4.19.2011

166/365


166/365, originally uploaded by beccabugg.

My heart pounded. I'd never been here before, but I knew exactly where I was. Every single possible emotion welled up inside of me. As they played tug-of-war to see who would win, I quickly became exhausted and had the urge to lay down in rest. But I couldn't. I had to reach that light. I felt emotions all around me as well - the strongest of which was love. And I knew without question that the source of this love was the light. I hadn't known what it was, only that I must - MUST - reach it. But suddenly I knew. That area that seemed to pour out living light - this was the throne room of my Lord and King. And I was scared. "What will He think of me? What... What if I'm not what He thought I'd be?"
As if in answer - as if he had heard the fears of my heart - I felt a whisper "Come, my child. Come to my throne."
I took a deep breath and continued. When I finally reached the foot of His throne, I saw that the light was coming from His face. And I can't explain, but it WAS living. I fell down at my King's feet and turned my face away. The light was too much to bear. Thoughts were racing through my head, almost too fast for me to acknowledge any of them. "Be still, My child." and then my heart was inexplicably calm. "Why do you hide your face from me?" He asked.

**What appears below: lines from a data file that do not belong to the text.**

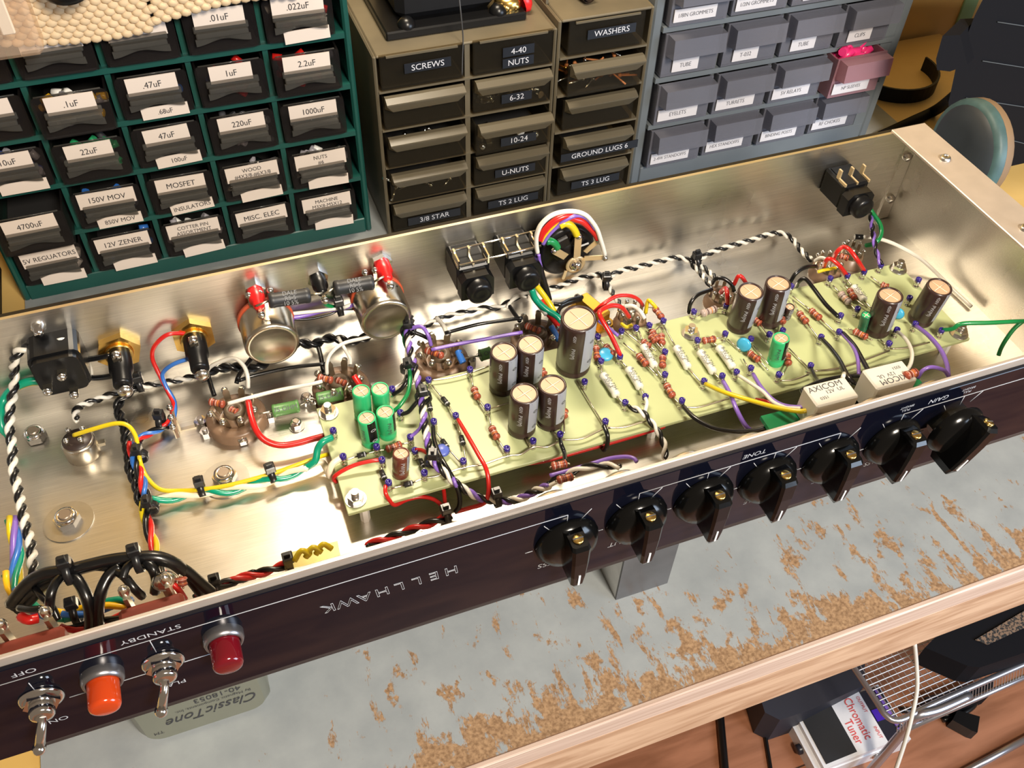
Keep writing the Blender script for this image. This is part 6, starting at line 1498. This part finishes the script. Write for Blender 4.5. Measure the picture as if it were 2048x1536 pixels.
for j in range(1, m):
    b.tube([A1 + v_ * (j * s_ * .75), A1 + u_ * W1 + v_ * (j * s_ * .75)], .012, MESH, 4, cap=False)
for i in range(2, n * 2): b.tube([A1 + u_ * (i * s_ * .5) + v_ * .0, A1 + u_ * (i * s_ * .5) - v_ * .12 - V(0, 0, .24)], .007, MESH, 4, cap=False)
b.build('wire_mesh', mt_)
g0 = A1 + u_ * .45 - v_ * .05; gq = fl_(1725, 1560)
b = MB(); b.tube(smooth_path([A1 + u_ * 1.4 - v_ * .1, A1 + u_ * .8 - v_ * .1, g0 + V(0, 0, -.04), g0.lerp(gq, .15) + V(0, 0, -.12), g0.lerp(gq, .5), gq], 6), .075, SILV, 10); b.build('bent_leg', mt_)
b = MB(); b.tube([fl_(1900, 1560, ZFL + .1), fl_(2100, 1452, ZFL + .1)], .06, SILV, 8)
tag(b.build('lower_tube'), 'thin silver tube near the floor at the bottom right corner', 'tube')
# laptop bag lying on the tray
bg = thing('laptop_bag', 'black fabric bag with mesh pocket lying on the wire tray', 'bag', unp(1990, 1300, 2, ZM))
b = MB(); q = [unp(*p, 2, ZM + .55) for p in ((1850, 1295), (1870, 1275), (2060, 1180), (2200, 1150), (2200, 1255), (1960, 1335), (1935, 1332))]
slab(b, [p - V(0, 0, .52) for p in q], .52, BAGM, (0, 0, 1)); b.build('bag_body', bg)
b = MB(); q = [unp(*p, 2, ZM + .57) for p in ((1950, 1280), (2048, 1222), (2100, 1215), (2100, 1232), (1975, 1290))]
slab(b, q, .015, mat('tan_mesh_pocket', (.22, .14, .09), .7, col2=(.02, .02, .02), vscale=30, sharp=True), (0, 0, 1)); b.build('mesh_pocket', bg)
b = MB(); q = [unp(*p, 2, ZFL + .9) for p in ((1530, 1425), (1560, 1440), (1620, 1420), (1730, 1370), (1730, 1300), (1500, 1330))]
slab(b, [p - V(0, 0, .88) for p in q], .88, mat('dark_blue_fabric', (.02, .022, .035), .6), (0, 0, 1)); tag(b.build('dark_case'), 'dark blue black case behind the pedal in the shade of the bench', 'case')
def cable(col, rad, P, lab):
    b = MB(); b.tube(smooth_path(P, 6), rad, MATS['wire_' + col], 8); tag(b.build('cable'), lab, 'cable')
cable('white', .028, [unp(1829, 1285, 2, -5.6), unp(1833, 1330, 2, -6.0), unp(1834, 1380, 2, -6.3), unp(1822, 1440, 2, -6.6), unp(1808, 1490, 2, -6.9), unp(1788, 1550, 2, -7.3)], 'white cable hanging in front of the mesh tray')
cable('black', .07, [fl_(1438, 1400, ZFL + .07), fl_(1444, 1470, ZFL + .07), fl_(1452, 1560, ZFL + .07)], 'thick black cable on the floor left of the pedal')
cable('black', .035, [fl_(1522, 1380, ZFL + .04), fl_(1523, 1430, ZFL + .04), fl_(1532, 1480, ZFL + .04), fl_(1545, 1560, ZFL + .04)], 'thin black cable on the floor just left of the pedal')
cable('black', .06, [fl_(1800, 1420, ZFL + .06), fl_(1870, 1425, ZFL + .06), fl_(1910, 1435, ZFL + .06)], 'black cable leading to the plug under the tray')
cable('black', .05, [fl_(1950, 1380, ZFL + .06), fl_(1948, 1410, ZFL + .1), fl_(1915, 1432, ZFL + .1), fl_(1885, 1440, ZFL + .06)], 'looped dark cable under the mesh tray')
b = MB(); q = [fl_(*p, ZFL + .3) for p in ((1905, 1440), (1915, 1420), (1960, 1433), (1955, 1465), (1945, 1462))]
slab(b, [p - V(0, 0, .29) for p in q], .29, BLK, (0, 0, 1)); tag(b.build('black_plug'), 'black plug lying on the wooden floor below the mesh tray', 'plug')
b = MB(); q = [fl_(*p, ZFL + .5) for p in ((1880, 1420), (1850, 1395), (1930, 1370), (1990, 1350), (1985, 1385), (1950, 1400))]
slab(b, [p - V(0, 0, .49) for p in q], .49, BAGM, (0, 0, 1)); tag(b.build('cable_pouch'), 'black pouch on the floor under the mesh tray', 'pouch')

# ================================================================== to metres
for o in list(scene.objects):
    if '_o' in o: del o['_o']
    if o.parent is None and o.type in ('MESH', 'EMPTY'):
        o.location = o.location * S
        o.scale = (S, S, S)
for m in bpy.data.materials:
    if m.use_nodes:
        for n in m.node_tree.nodes:
            if n.type == 'BUMP': n.inputs['Distance'].default_value *= S
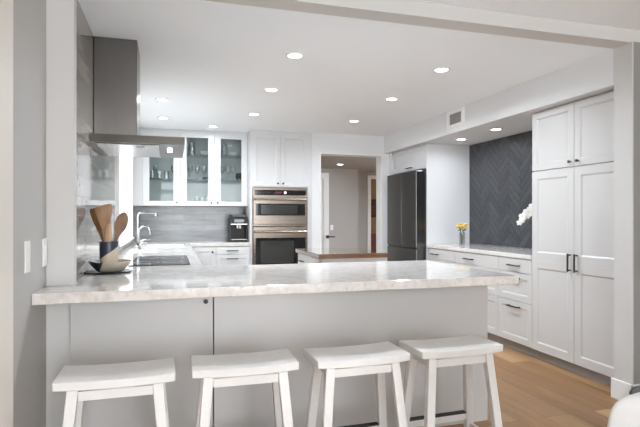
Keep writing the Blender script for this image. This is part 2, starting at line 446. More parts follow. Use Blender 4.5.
# right side: alcove wall, soffit, column
struct(MB().box(XA, XA + .15, 2.6, YW, 0, ZC), 'wall_right', 'kitchen_wall_paint')
struct(MB().box(XS, XA, 2.79, YW, ZS, ZC), 'wall_soffit', 'kitchen_wall_paint')
struct(MB().box(XS + .012, 7, 2.644, 2.787, 0, ZC), 'wall_front_right', 'wall_gray_dark')  # darker gray than the column cap and the other dining walls
m = MB().box(XS - .016, XS - .0005, 2.628, 2.80, 0, .135, .004).box(XS - .016, 6.9, 2.628, 2.6435, 0, .135, .004)
struct(m, 'baseboard_right', 'trim_paint')
struct(MB().box(XS, XS + .0119, 2.643, 2.788, 0, ZC), 'trim_10', 'wall_paint')
struct(MB().box(XW, XW + .014, 2.155, 2.705, 0, .135, .004), 'baseboard_left', 'trim_paint')

# herringbone tile panel on the alcove back wall
def clip(poly, ax, val, keep_less):
    out = []
    for i in range(len(poly)):
        p, q = poly[i], poly[(i + 1) % len(poly)]
        ip = (p[ax] <= val) == keep_less; iq = (q[ax] <= val) == keep_less
        if ip: out.append(p)
        if ip != iq:
            t = (val - p[ax]) / (q[ax] - p[ax]); out.append((p[0] + (q[0] - p[0]) * t, p[1] + (q[1] - p[1]) * t))
    return out
hb_y0, hb_y1, hb_z0, hb_z1 = 3.745, 5.655, .916, ZS - .002
m = MB(); WT, n = .066, 4; g = .0016; cs = math.cos(PI / 4)
for i in range(-60, 60):
    for j in range(-60, 60):
        rects = []
        if (i - j) % (2 * n) == 0: rects.append((i * WT + g, (i + n) * WT - g, j * WT + g, (j + 1) * WT - g))
        if (i - j) % (2 * n) == 2 * n - 1: rects.append((i * WT + g, (i + 1) * WT - g, j * WT + g, (j + n) * WT - g))
        for (a, b, c_, d) in rects:
            poly = [((u - v) * cs + 4.7, (u + v) * cs + 1.5) for u, v in ((a, c_), (b, c_), (b, d), (a, d))]
            if max(p[0] for p in poly) < hb_y0 or min(p[0] for p in poly) > hb_y1 or max(p[1] for p in poly) < hb_z0 or min(p[1] for p in poly) > hb_z1: continue
            for ax, val, kl in ((0, hb_y0, False), (0, hb_y1, True), (1, hb_z0, False), (1, hb_z1, True)):
                poly = clip(poly, ax, val, kl)
                if len(poly) < 3: break
            if len(poly) >= 3: m.prism(poly, ((XA, 0, 0), (0, 1, 0), (0, 0, 1), (-1, 0, 0)), .004, .011)
hb = struct(m, 'wall_tile_panel', 'herringbone_tile')
struct(MB().box(XA - .006, XA - .0003, hb_y0, hb_y1, hb_z0, hb_z1), 'wall_tile_grout', 'grout_gray', parent=hb)

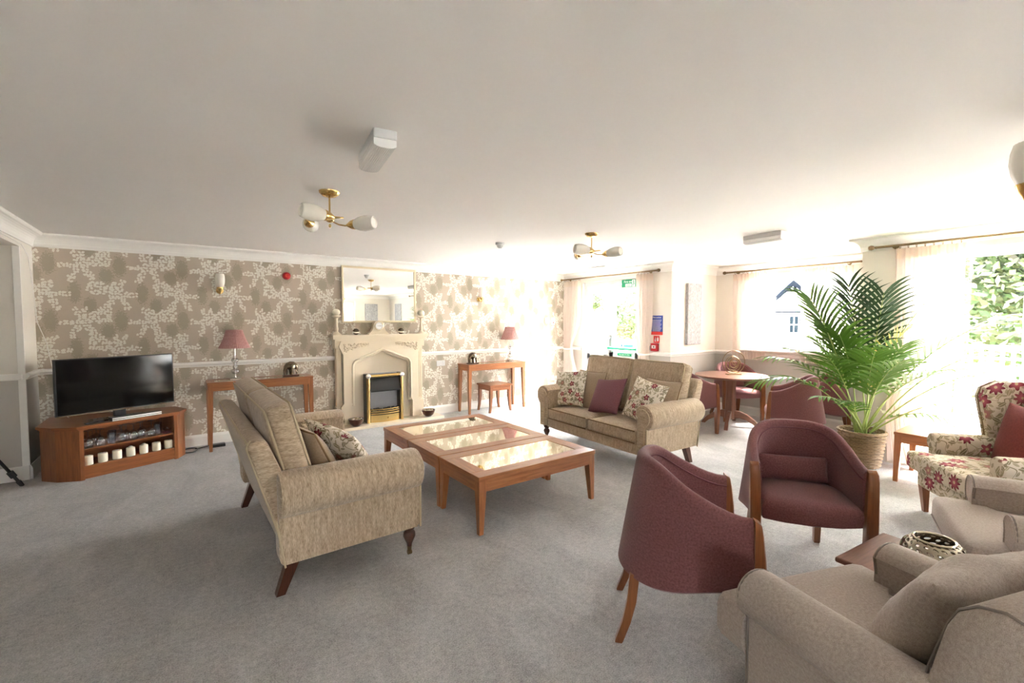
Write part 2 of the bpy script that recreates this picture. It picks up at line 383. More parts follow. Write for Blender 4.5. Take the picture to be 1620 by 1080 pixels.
    def softbox(s, c, size, r=.05, crown=0, n=8, mtx=None, axis=2):  # upholstered block: rounded and slightly crowned
        hx, hy, hz = [q/2 for q in size]; r = min(r, hx*.98, hy*.98, hz*.98); v = []; f = []; idx = {}
        def vert(p):
            key = tuple(round(q, 5) for q in p)
            if key in idx: return idx[key]
            q = Vector((p[0]*hx, p[1]*hy, p[2]*hz)); inn = Vector((max(-hx+r, min(hx-r, q.x)), max(-hy+r, min(hy-r, q.y)), max(-hz+r, min(hz-r, q.z))))
            d = q-inn; q2 = inn+(d.normalized()*r if d.length > 1e-9 else d)
            o_ = [i for i in range(3) if i != axis]; k_ = crown*(1-p[o_[0]]**2)*(1-p[o_[1]]**2)
            if crown: q2[axis] += k_*(1 if p[axis] > 0 else -1)*abs(p[axis])
            idx[key] = len(v); v.append(q2+Vector(c)); return idx[key]
        def coord(i): 
            t = i/n*2-1
            return math.copysign(abs(t)**.6, t)
        for a in range(3):
            for sg in (-1, 1):
                for i in range(n):
                    for j in range(n):
                        q = []
                        for (ii, jj) in ((i, j), (i+1, j), (i+1, j+1), (i, j+1)):
                            p = [0, 0, 0]; p[a] = sg; p[(a+1) % 3] = coord(ii); p[(a+2) % 3] = coord(jj); q.append(vert(p))
                        if len(set(q)) == 4: f.append(tuple(q))
        return s.add(v, f, mtx)
    def pillow(s, w, h, t, n=14, mtx=None, pinch=.07):          # in local x-z plane, thickness along y, centred
        v = []; f = []
        for sg in (1, -1):
            b = len(v)
            for i in range(n+1):
                for j in range(n+1):
                    a = -cos(PI*i/n); c = -cos(PI*j/n)
                    k_ = (1-abs(a)**2.4)**.6*(1-abs(c)**2.4)**.6
                    x = a*w/2*(1-pinch*(1-c*c)*abs(a)**3); z = c*h/2*(1-pinch*(1-a*a)*abs(c)**3)
                    v.append((x, sg*(t/2*k_+.004), z))
            for i in range(n):
                for j in range(n):
                    q = (b+i*(n+1)+j, b+(i+1)*(n+1)+j, b+(i+1)*(n+1)+j+1, b+i*(n+1)+j+1); f.append(q if sg < 0 else q[::-1])
        N = (n+1)*(n+1); rim = [i*(n+1) for i in range(n)] + [n*(n+1)+j for j in range(n)] + [i*(n+1)+n for i in range(n, 0, -1)] + [j for j in range(n, 0, -1)]
        for a, b in zip(rim, rim[1:]+rim[:1]): f.append((a, b, b+N, a+N))
        return s.add(v, f, mtx)
    def build(s, name, mat, parent=None, smooth=False, uv='box', la=True): return link(name, s.v, s.f, mat, parent, smooth, uv, la)
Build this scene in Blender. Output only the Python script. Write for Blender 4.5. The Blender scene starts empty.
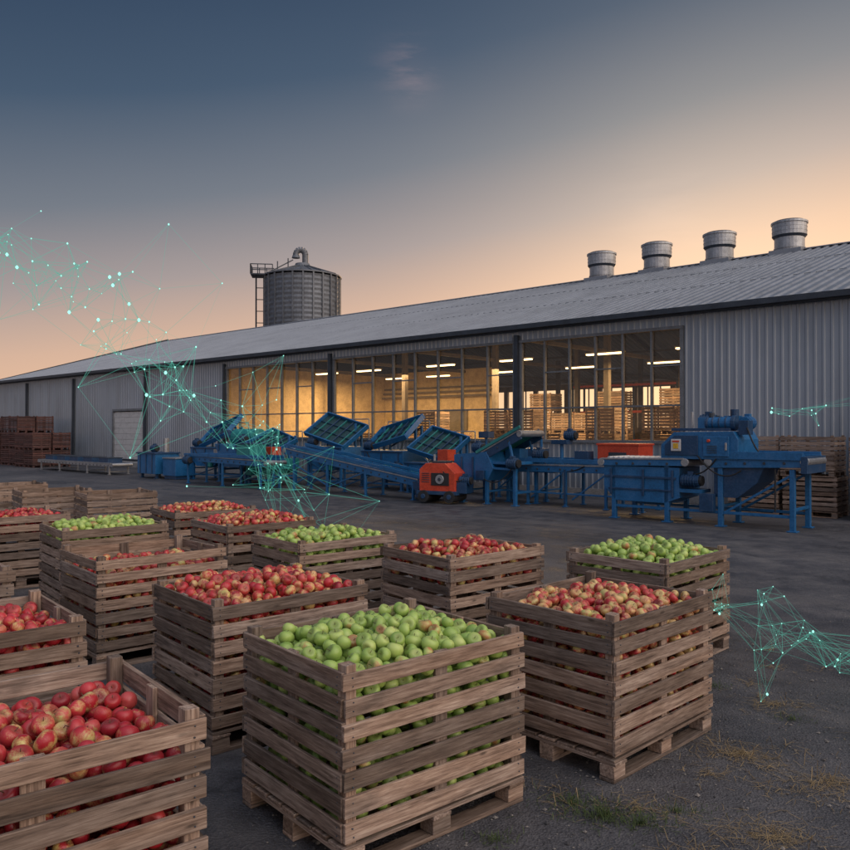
import bpy, math, random
import numpy as np
from mathutils import Matrix, Vector, Euler
random.seed(7); rng=np.random.default_rng(7)
scene=bpy.context.scene
scene.view_settings.view_transform='Standard'
scene.view_settings.look='None'
scene.view_settings.exposure=0
COL=scene.collection

# ------------------------------------------------------------------ materials
def new_mat(name):
    m=bpy.data.materials.new(name); m.use_nodes=True
    nt=m.node_tree; b=nt.nodes['Principled BSDF']
    return m,nt,b
def L(nt,a,b): nt.links.new(a,b)
def ramp(nt,fac,stops,interp='LINEAR'):
    r=nt.nodes.new('ShaderNodeValToRGB'); r.color_ramp.interpolation=interp
    e=r.color_ramp.elements
    while len(e)<len(stops): e.new(0.5)
    for i,(p,c) in enumerate(stops):
        e[i].position=p; e[i].color=(c[0],c[1],c[2],1)
    if fac is not None: L(nt,fac,r.inputs[0])
    return r
def noise(nt,vec,scale,detail=4,rough=.55):
    n=nt.nodes.new('ShaderNodeTexNoise'); n.inputs['Scale'].default_value=scale
    n.inputs['Detail'].default_value=detail; n.inputs['Roughness'].default_value=rough
    if vec is not None: L(nt,vec,n.inputs['Vector'])
    return n
def math_(nt,op,a,b=None,clamp=False,c=None):
    n=nt.nodes.new('ShaderNodeMath'); n.operation=op; n.use_clamp=clamp
    for i,v in enumerate((a,b,c)):
        if v is None: continue
        if isinstance(v,(int,float)): n.inputs[i].default_value=v
        else: L(nt,v,n.inputs[i])
    return n.outputs[0]
def mixc(nt,fac,a,b,mode='MIX'):
    n=nt.nodes.new('ShaderNodeMix'); n.data_type='RGBA'; n.blend_type=mode
    for s,v in ((n.inputs[0],fac),(n.inputs[6],a),(n.inputs[7],b)):
        if isinstance(v,(int,float)): s.default_value=v
        elif isinstance(v,tuple): s.default_value=(v[0],v[1],v[2],1)
        else: L(nt,v,s)
    return n.outputs[2]
def grey(nt,v):
    cv=nt.nodes.new('ShaderNodeCombineXYZ')
    for i in range(3): L(nt,v,cv.inputs[i])
    return cv.outputs[0]
def attr(nt,name):
    a=nt.nodes.new('ShaderNodeAttribute'); a.attribute_name=name; return a
def vscale(nt,v,s):
    n=nt.nodes.new('ShaderNodeMapping'); n.inputs['Scale'].default_value=s; L(nt,v,n.inputs[0]); return n.outputs[0]
def bump(nt,h,bsdf,strength=.3,dist=.01):
    b=nt.nodes.new('ShaderNodeBump'); b.inputs['Strength'].default_value=strength; b.inputs['Distance'].default_value=dist
    L(nt,h,b.inputs['Height']); L(nt,b.outputs[0],bsdf.inputs['Normal'])

def paint(name,col,rough=.45,metal=0.0,dirt=.35,scale=3.0,grime=0.0):
    m,nt,b=new_mat(name)
    tc=nt.nodes.new('ShaderNodeTexCoord')
    n=noise(nt,tc.outputs['Object'],scale,6,.65)
    n2=noise(nt,tc.outputs['Object'],scale*9,4,.6)
    f=math_(nt,'MULTIPLY',n.outputs[0],n2.outputs[0])
    r=ramp(nt,f,[(.12,tuple(c*(1-dirt*1.2) for c in col)),(.3,col),(.5,tuple(min(1,c*1.15+.01) for c in col))])
    c=r.outputs[0]
    if grime:
        g=ramp(nt,math_(nt,'ADD',math_(nt,'MULTIPLY',n.outputs[0],.6),math_(nt,'MULTIPLY',n2.outputs[0],.4)),[(.5,(0,0,0)),(.68,(1,1,1))])
        c=mixc(nt,math_(nt,'MULTIPLY',g.outputs[0],grime),c,(.11,.09,.075))
    L(nt,c,b.inputs['Base Color'])
    rr=math_(nt,'MULTIPLY_ADD',n2.outputs[0],.35,c=rough-.12)
    L(nt,rr,b.inputs['Roughness']); b.inputs['Metallic'].default_value=metal
    bump(nt,n2.outputs[0],b,.08,.01)
    return m

def wood_mat(name,c0,c1,c2):
    m,nt,b=new_mat(name)
    a=attr(nt,'loc'); r=attr(nt,'rnd')
    off=nt.nodes.new('ShaderNodeVectorMath'); off.operation='ADD'
    rs=math_(nt,'MULTIPLY',r.outputs['Fac'],57.0)
    L(nt,a.outputs['Vector'],off.inputs[0]); L(nt,grey(nt,rs),off.inputs[1])
    g=noise(nt,vscale(nt,off.outputs[0],(2.2,38,38)),1.6,6,.65)
    g2=noise(nt,vscale(nt,off.outputs[0],(9,160,160)),1.2,3,.6)
    bl=noise(nt,vscale(nt,off.outputs[0],(2.5,5,5)),1.3,4,.6)
    gg=math_(nt,'ADD',math_(nt,'MULTIPLY',g.outputs[0],.7),math_(nt,'MULTIPLY',g2.outputs[0],.3))
    rp=ramp(nt,gg,[(.34,c0),(.5,c1),(.66,c2)])
    v=math_(nt,'MULTIPLY_ADD',r.outputs['Fac'],.85,c=.5)
    vb=math_(nt,'MULTIPLY',v,math_(nt,'MULTIPLY_ADD',bl.outputs[0],1.3,c=.35))
    c=mixc(nt,1.0,rp.outputs[0],grey(nt,vb),'MULTIPLY')
    wn=nt.nodes.new('ShaderNodeTexWhiteNoise'); wn.noise_dimensions='1D'; L(nt,rs,wn.inputs['W'])
    wf=math_(nt,'MULTIPLY',math_(nt,'ADD',bl.outputs[0],wn.outputs['Value']),.30)
    bwn=nt.nodes.new('ShaderNodeRGBToBW'); L(nt,c,bwn.inputs[0])
    c2_=mixc(nt,wf,c,bwn.outputs[0])
    vo=nt.nodes.new('ShaderNodeTexVoronoi'); vo.inputs['Scale'].default_value=1.0
    L(nt,vscale(nt,off.outputs[0],(3.5,11,11)),vo.inputs['Vector'])
    kr=ramp(nt,vo.outputs['Distance'],[(.05,(1,1,1)),(.13,(0,0,0))])
    c3=mixc(nt,math_(nt,'MULTIPLY',kr.outputs[0],.75),c2_,(.035,.022,.015))
    st=ramp(nt,bl.outputs[0],[(.56,(0,0,0)),(.7,(1,1,1))])
    c3=mixc(nt,math_(nt,'MULTIPLY',st.outputs[0],.5),c3,(.05,.035,.027))
    L(nt,c3,b.inputs['Base Color']); b.inputs['Roughness'].default_value=.78
    bump(nt,gg,b,.6,.006)
    return m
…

Slowly and timidly I spoke, "Father... I have done so many things wrong... I have sinned in countless ways... I... I killed your Son. It was me... Every time I sin, I crucify Him again..." I wanted to ask if He was disappointed in me, but I was afraid of the answer.
"My child. Look up. Lift up your eyes."
With great difficulty, I looked up, and saw to His right, the Son. But He didn't look angry. He knelt down next to me and looked into my eyes. "Beloved sister... I had to die. I died for you so you could meet the Father - our Father. How can He be disappointed in you? He made you. He knows all your sins. Past, present, and future. But dear sister, all He wants is your need. And you give that to Him every day. So how can He be disappointed in you?"
Tears were rolling down my cheek. I knew He was right. But there was still fear. Then the Son reached down and touched my heart. And He filled me with love. The fear was gone.
"Go, sister. The Father has work for you."
Then the King, my Father spoke one last time. "My Child. Take the love that my Son has given you and spread it. Give as much as you can to every one you meet. My Spirit will fill you back up each time you give away. Now go. The work has already started."
I nodded and in one blink it was all gone. But I knew - I knew it was all real.

* This is a story - something I made up, to show the love of God. He is never ever disappointed in you. He made you and He loves you.

1 comment:

  1. Once again I lament the non-existence of a Like Button. But that's okay, it forces me to actually respond and say something.
    It's always incredible to me how God reveals himself to different people. I love it. It makes me feel encouraged.